In Rigolet there are no cellphone towers and the throughput of the network there when we first started going there was about one megabit per second. It's now usually around two to four megabits per second, and there are still many people in the town who aren't connected. About 300 people live there and there are about a hundred houses. Many of the people don't actually have a direct connection to the Internet. So they gave us a map of everyone in the town showing the houses that have connections and the houses that are sharing with other people and the houses that aren't connected at all.

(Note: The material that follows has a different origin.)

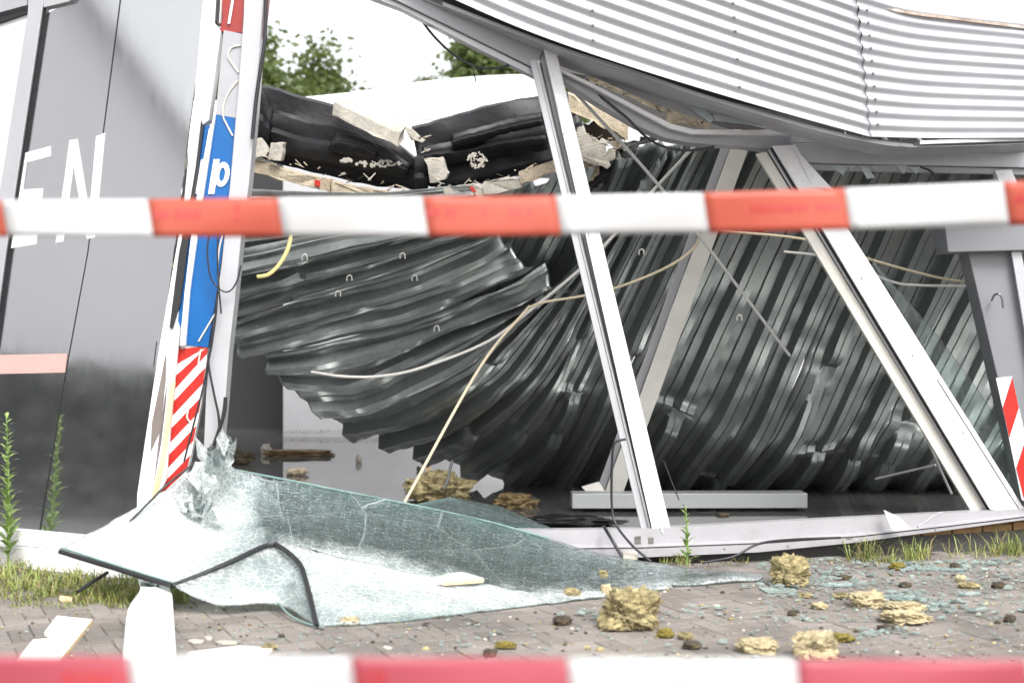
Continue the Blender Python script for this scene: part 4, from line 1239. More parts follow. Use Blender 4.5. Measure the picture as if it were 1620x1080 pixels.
# eaves pieces behind the bent header
block('timber_batten', W(924, 114, 8.75), W(1058, 164, 8.7), W(1054, 180, 8.7), W(930, 128, 8.75), 0.08, (0, 1, 0.3), M['foam'], 'bristly beige batten inside the torn eaves', 'batten', 41, 0.018)
block('timber_board', W(1058, 172, 8.72), W(1126, 190, 8.7), W(1122, 204, 8.7), W(1056, 196, 8.72), 0.08, (0, 1, 0.3), M['foam'], 'light brown timber board at the end of the eaves batten', 'board', 42, 0.008)
eb = thing('eaves_angle', 'bluish zinc angle profile bent inside the eaves under the fascia', 'metal profile', W(1000, 150, 8.5))
prism('web', pts([(876, 86), (960, 108), (1040, 128), (1130, 188), (1122, 194), (1030, 162), (930, 118), (878, 94)], 8.5), 0.006, M['header'], eb)
prism('flange', pts([(990, 108), (1050, 128), (1095, 156), (1131, 188), (1124, 194), (1080, 164), (1040, 140), (985, 116)], 8.46), 0.006, M['steel_angle'], eb)
o = prism('zinc_profile', pts([(1129, 182), (1252, 194), (1252, 204), (1128, 190)], 8.46), 0.02, M['steel_angle'])
tag(o, 'level zinc profile right of the bent eaves angle', 'metal profile')
o = rough_slab('foam_lump', [(876, 80), (886, 80), (895, 90), (886, 93), (876, 90)], 8.4, 0.05, M['wood'], 'small yellow foam lump beside the mullion top', 'foam', seed=45, jag=1)
# dark lining behind the eaves
o = mesh('eaves_lining', [W(860, 60, 9.2), W(1300, 180, 9.2), W(1700, 200, 9.6), W(1700, 290, 9.9), W(1260, 240, 9.3), W(1080, 212, 9.2), W(880, 110, 9.1)], [[0, 1, 2, 3, 4, 5, 6]], M['plinth'])
solid(o, 0.05); tag(o, 'dark lining board hidden behind the sagging fascia', 'board')

# ------------------------------------------------------------------ rods, wires, conduits
cable('tension_rod', [(886, 120, 8.5), (1060, 315, 8.9), (1249, 562, 9.6)], 0.0105, M['rod'], 'long grey rod hanging diagonally in front of the deck', 'rod')
cable('grey_conduit', [(1104, 226, 8.95), (1030, 305, 9.3), (955, 390, 9.5), (912, 431, 9.6), (840, 490, 9.75), (770, 541, 9.85), (665, 582, 9.9), (600, 595, 9.95), (540, 595, 10.0), (493, 588, 10.1)], 0.0105, M['pvc'], 'grey conduit sagging in a long curve in front of the deck', 'conduit')
cable('cream_rod', [(838, 484, 9.6), (760, 580, 9.45), (640, 794, 9.1)], 0.0105, M['pvc_beige'], 'straight cream rod standing between deck and broken glass', 'rod')
cable('beige_wire', [(838, 486, 9.58), (860, 478, 9.55), (922, 468, 9.5), (975, 455, 9.4), (1040, 430, 9.3), (1085, 404, 9.2), (1106, 378, 9.15), (1112, 340, 9.1)], 0.009, M['pvc_beige'], 'beige wire curving behind the leaning mullion', 'wire')
cable('beige_wire', [(1140, 365, 9.4), (1275, 379, 9.4), (1376, 410, 9.4), (1440, 428, 9.4), (1500, 442, 9.4), (1560, 448, 9.4)], 0.009, M['pvc_beige'], 'beige wire stretched across the right half of the deck', 'wire')
cable('white_wire', [(1240, 398, 9.45), (1300, 405, 9.45), (1360, 425, 9.45), (1410, 445, 9.45), (1450, 451, 9.45), (1560, 453, 9.45)], 0.009, M['pvc'], 'pale grey wire below the beige wire near the steel column', 'wire')
cable('yellow_conduit', [(462, 362, 9.2), (456, 392, 9.18), (442, 418, 9.16), (425, 434, 9.15), (407, 438, 9.15)], 0.0135, M['pvc_yellow'], 'short yellow conduit end hanging below the upper tape', 'conduit')
cable('black_cable', [(640, -10, 8.3), (680, 50, 8.3), (720, 88, 8.3), (760, 107, 8.3), (800, 105, 8.3), (834, 87, 8.3)], 0.0075, M['cable'], 'black cable sagging from the header against the sky')
cable('black_wire', [(738, 98, 8.3), (748, 110, 8.3), (753, 130, 8.3)], 0.004, M['cable'], 'thin loose wire end hanging against the white roof', 'wire')
cable('black_cable', [(884, 110, 8.45), (940, 146, 8.42), (990, 185, 8.42), (1020, 215, 8.45), (1050, 232, 8.5), (1090, 238, 8.5), (1130, 232, 8.5)], 0.008, M['cable'], 'black cable following the underside of the bent header')
cable('black_cable', [(1455, 264, 8.85), (1474, 272, 8.85), (1484, 290, 8.85), (1486, 310, 8.85)], 0.006, M['cable'], 'short black cable hanging beside the glass remnants at the lintel')
cable('black_cable', [(990, 694, 8.25), (972, 702, 8.25), (968, 740, 8.26), (968, 800, 8.26), (975, 830, 8.22), (1000, 862, 8.12), (1030, 888, 8.05)], 0.0075, M['cable'], 'black cable hanging from the leaning mullion down over the sill')
cable('black_cable', [(955, 832, 8.25), (966, 850, 8.1), (984, 880, 8.05)], 0.0095, M['cable'], 'thick black cable bent over the sill left of the mullion')
cable('black_cable', [(1110, 890, 8.2), (1160, 880, 8.2), (1200, 860, 8.25), (1250, 853, 8.35), (1330, 850, 8.45)], 0.007, M['cable'], 'black cable lying along the lip of the sill')
cable('thin_wire', [(1050, 728, 9.3), (1062, 760, 9.2), (1074, 790, 9.1)], 0.004, M['cable'], 'thin dark wire standing right of the leaning mullion', 'wire')
cable('steel_rod', [(1385, 757, 10.4), (1480, 735, 9.9)], 0.008, M['rod'], 'thin grey rod lying low in front of the deck behind the second mullion', 'rod', )
cable('steel_rod', [(1455, 665, 9.6), (1482, 730, 9.8), (1505, 780, 10.1)], 0.009, M['rod'], 'thin grey rod standing behind the second mullion', 'rod')

# ------------------------------------------------------------------ things on the wet floor
o = box('white_box_beam', (1.25, 10.1, 0.18), 1.66, 0.2, 0.105, M['box_grey'], None, 0.02, 0.006)
tag(o, 'long pale box profile lying on the wet floor behind the sill', 'beam')

# mineral wool and debris lumps
def lump(name, px, py, wpx, hpx, m, label, cat='debris', seed=0, zbase=0.0, rough=0.3, aspect=1.0, blocky=0.0, sub=4, group=None, lift=0.0):
    """broken lump resting on the ground; px,py = middle of its foot in the picture"""
    Y = G(py, zbase)
    c = W(px, py, Y)
    wx, hz = wpx / FPX * Y, hpx / FPX * Y * 1.05
    wy = wx * aspect * 0.75
    n = int(sub * (4.6 if wpx > 50 else 3))
    vs, fs, idx = [], [], {}
    def key(p): return tuple(round(q, 4) for q in p)
    def addv(p):
        k = key(p)
        if k not in idx:
            idx[k] = len(vs); vs.append(Vector(p))
        return idx[k]
    for ax in range(3):
        for sg in (-1, 1):
            for i in range(n):
                for j in range(n):
                    q = []
                    for di, dj in ((0, 0), (1, 0), (1, 1), (0, 1)):
                        a, b = -1 + 2 * (i + di) / n, -1 + 2 * (j + dj) / n
                        p = [0, 0, 0]; p[ax] = sg; p[(ax + 1) % 3] = a; p[(ax + 2) % 3] = b
                        q.append(addv(p))
                    fs.append(q if sg > 0 else q[::-1])
    out = []
    for v in vs:
        s = v.normalized()
        cube = v * 0.82
        p = s * (1 - blocky) + cube * blocky
        sd = seed * 3.1
        f = 1 + rough * n3(s, 1.6, sd) + rough * 0.6 * n3(s, 4.2, sd) + rough * 0.45 * n3(s, 10, sd) + rough * 0.3 * n3(s, 21, sd)
        p = p * f
        z = max(p.z, -0.78 - 0.1 * n3(s, 3, sd))
        out.append(Vector((c.x + p.x * wx / 2, c.y + wy / 2 + p.y * wy / 2, zbase + lift + (z + 0.8) / 1.75 * hz)))
    base_pts = list(out)
    if name == 'mineral_wool' and wpx > 22:
        r = random.Random(seed)
        cen = Vector((c.x, c.y + wy / 2, zbase + hz * 0.4))
        for k in range(int(wpx * 9)):
            v = out[r.randrange(len(out))] if k == 0 else Vector(base_pts[r.randrange(len(base_pts))])
            if v.z < zbase + 0.004: continue
            d = (v - cen).normalized() * 0.6 + Vector((r.uniform(-1, 1), r.uniform(-1, 1), r.uniform(-.7, .7)))
            d.normalize()
            l = r.uniform(0.005, 0.017) * (1 if wpx < 60 else 1.3)
            q = d.cross(Vector((r.uniform(-1, 1), r.uniform(-1, 1), r.uniform(-1, 1)))).normalized() * r.uniform(.0008, .0022)
            n0 = len(out)
            st = v - d * 0.003
            out += [st - q, st + q, st + d * l + Vector((0, 0, r.uniform(-.004, .002)))]
            fs.append([n0, n0 + 1, n0 + 2])
    o = mesh(name, out, fs, m, None, 180 if rough < 0.2 else 75, origin=(c.x, c.y + wy / 2, zbase))
    return tag(o, label, cat, group)
L_ = lump
L_('mineral_wool', 1000, 1000, 90, 58, M['wool'], 'large yellow mineral wool block in the middle of the pavement', 'mineral wool', 1, rough=0.42, blocky=0.6, sub=7)
o = block('wool_crust', W(966, 942, 6.55), W(1036, 954, 6.5), W(1044, 966, 6.45), W(958, 952, 6.5), 0.02, (0, 0.3, -1), M['wool_pale'], 'pale crust lying on top of the large mineral wool block', 'mineral wool', 77, 0.006)
L_('mineral_wool', 1255, 930, 64, 46, M['wool'], 'square mineral wool block near the tip of the broken glass', 'mineral wool', 2, rough=0.34, blocky=0.7, sub=7)
L_('mineral_wool', 1378, 964, 58, 22, M['wool_pale'], 'long tapered mineral wool strip on the right pavement', 'mineral wool', 3, rough=0.35, blocky=0.3)
L_('mineral_wool', 1436, 972, 58, 15, M['wool_pale'], 'upper of the two flat mineral wool scraps at right, with dark ends', 'mineral wool', 4, rough=0.5)
L_('mineral_wool', 1440, 990, 72, 18, M['wool_pale'], 'lower of the two flat mineral wool scraps at right', 'mineral wool', 5, rough=0.5)
L_('mineral_wool', 1202, 1037, 66, 22, M['wool_pale'], 'flat mineral wool piece just above the lower tape, left of the bigger lump', 'mineral wool', 6, rough=0.3, blocky=0.5)
L_('mineral_wool', 1293, 1045, 70, 36, M['wool_pale'], 'ragged mineral wool lump touching the lower tape in the picture', 'mineral wool', 7, rough=0.45, blocky=0.4)
L_('mineral_wool', 1332, 1017, 38, 12, M['moss'], 'small two toned wool flake above the ragged lump', 'mineral wool', 8, rough=0.4)
L_('mineral_wool', 906, 948, 26, 16, M['wool'], 'small yellow wool scrap at the foot of the broken glass', 'mineral wool', 9, rough=0.4)
L_('mineral_wool', 960, 945, 18, 18, M['wool_pale'], 'thin wool splinter beside the large mineral wool block', 'mineral wool', 10, rough=0.4)
L_('mineral_wool', 955, 914, 15, 11, M['wool'], 'tiny wool scrap lying on the broken glass', 'mineral wool', 11, rough=0.4, zbase=0.06)
L_('mineral_wool', 1422, 902, 25, 11, M['moss'], 'round mossy wool lump near the plinth', 'mineral wool', 12, rough=0.3)
L_('mineral_wool', 1522, 922, 18, 12, M['wool_pale'], 'pale wool lump at the right edge group', 'mineral wool', 13, rough=0.4)
L_('mineral_wool', 1536, 932, 30, 9, M['wool'], 'flat wool lump below the pale one at the right', 'mineral wool', 14, rough=0.4)
L_('mineral_wool', 1276, 947, 20, 8, M['wool'], 'thin wool flake below the square block', 'mineral wool', 15, rough=0.4)
L_('mineral_wool', 1333, 948, 24, 9, M['wool'], 'thin wool flake left of the tapered strip', 'mineral wool', 16, rough=0.4)
L_('mineral_wool', 1298, 964, 26, 9, M['wool_pale'], 'pale flake between the glass bits and the tapered strip', 'mineral wool', 17, rough=0.4)
L_('mineral_wool', 552, 990, 32, 12, M['wool_pale'], 'wool flake at the front corner of the broken glass', 'mineral wool', 18, rough=0.45)
L_('mineral_wool', 425, 1030, 22, 11, M['wool'], 'brown wool flake beside the white sheet at lower left', 'mineral wool', 19, rough=0.4)
L_('mineral_wool', 800, 1027, 32, 9, M['moss'], 'flat green brown wool flake in the middle foreground', 'mineral wool', 20, rough=0.4)
L_('mineral_wool', 1054, 1010, 28, 13, M['moss'], 'mossy lump right below the large wool block', 'mineral wool', 21, rough=0.35)
L_('mineral_wool', 1085, 1012, 24, 10, M['wool'], 'brown yellow lump beside the mossy lump', 'mineral wool', 22, rough=0.35)
L_('debris_lump', 1096, 1028, 30, 12, M['wool_dark'], 'half dark half green lump in front of the mossy lump', 'debris', 23, rough=0.3)
L_('debris_lump', 890, 990, 30, 14, M['wool_dark'], 'dark charred lump left of the large wool block', 'debris', 24, rough=0.35)
L_('debris_lump', 1337, 918, 25, 7, M['wool_dark'], 'dark flat lump right of the square wool block', 'debris', 25, rough=0.3)
L_('debris_lump', 1434, 930, 20, 8, M['wool_dark'], 'dark lump beyond the tapered wool strip', 'debris', 26, rough=0.3)
L_('debris_lump', 1512, 900, 16, 9, M['wool_dark'], 'dark lump among green glass near the plinth', 'debris', 27, rough=0.3)
L_('debris_lump', 1600, 986, 18, 12, M['wool_dark'], 'dark lump at the right edge of the pavement', 'debris', 28, rough=0.35)
L_('debris_lump', 1404, 998, 28, 8, M['wool_dark'], 'grey brown flat lump under the wool scraps at right', 'debris', 29, rough=0.3)
L_('debris_lump', 1582, 932, 22, 10, M['wool_dark'], 'dark lump with pale tip at far right', 'debris', 30, rough=0.35)
L_('debris_lump', 1254, 974, 15, 8, M['wool_dark'], 'small dark lump below the thin flake', 'debris', 31, rough=0.3)
L_('debris_lump', 775, 1040, 22, 12, M['wool_dark'], 'dark lump just above the lower tape, in the middle', 'debris', 32, rough=0.3)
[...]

They've built this app to try to document the climate change that's going on there. They're monitoring the environment. They're documenting their experiences, but the problem is that it doesn't work very well because the Internet is so limited up there. They invited us in to try to use some of the technology we're building to be able to improve the connectivity in the town. So rather than going up through the Internet for everything, they're able to share from phone to phone to phone and offload some of the traffic from the Internet.
Some of the work that we're doing that supports this is through a Mitacs grant. We received this grant about six months ago now. It was a $2.13 million grant supporting 15 or 16 Ph.D. students and four post-docs over the next three to five years. That's mainly to help with the really technical challenges for some of this stuff, but it's also to support [Technical difficulty--Editor] within the community, doing trials and doing pilot projects up in the north.
We've also had a lot of interest from other communities in the north. This is just our first community up in Rigolet, but many of the other places in Nunatsiavut have also been interested, places like Nain. The other partner in the project, Dan Gillis from the University of Guelph—that's the main university we're working with—has also been meeting with people in Nunavut. We've also partnered with a bunch of the other universities involved in the project. The app they're building is called eNuk. It involves Memorial University and the University of Alberta. We're also working with UBC. This grant is really the way we've been bringing together universities across Canada to solve this problem in a unique way that doesn't necessarily depend on infrastructure.
We know about the types of initiatives where you can throw a lot of money out the window, build a lot of expensive infrastructure, but there are also unique ways to solve the problem using the things that people already have, the funds they already have. We're coming at it with that type of approach.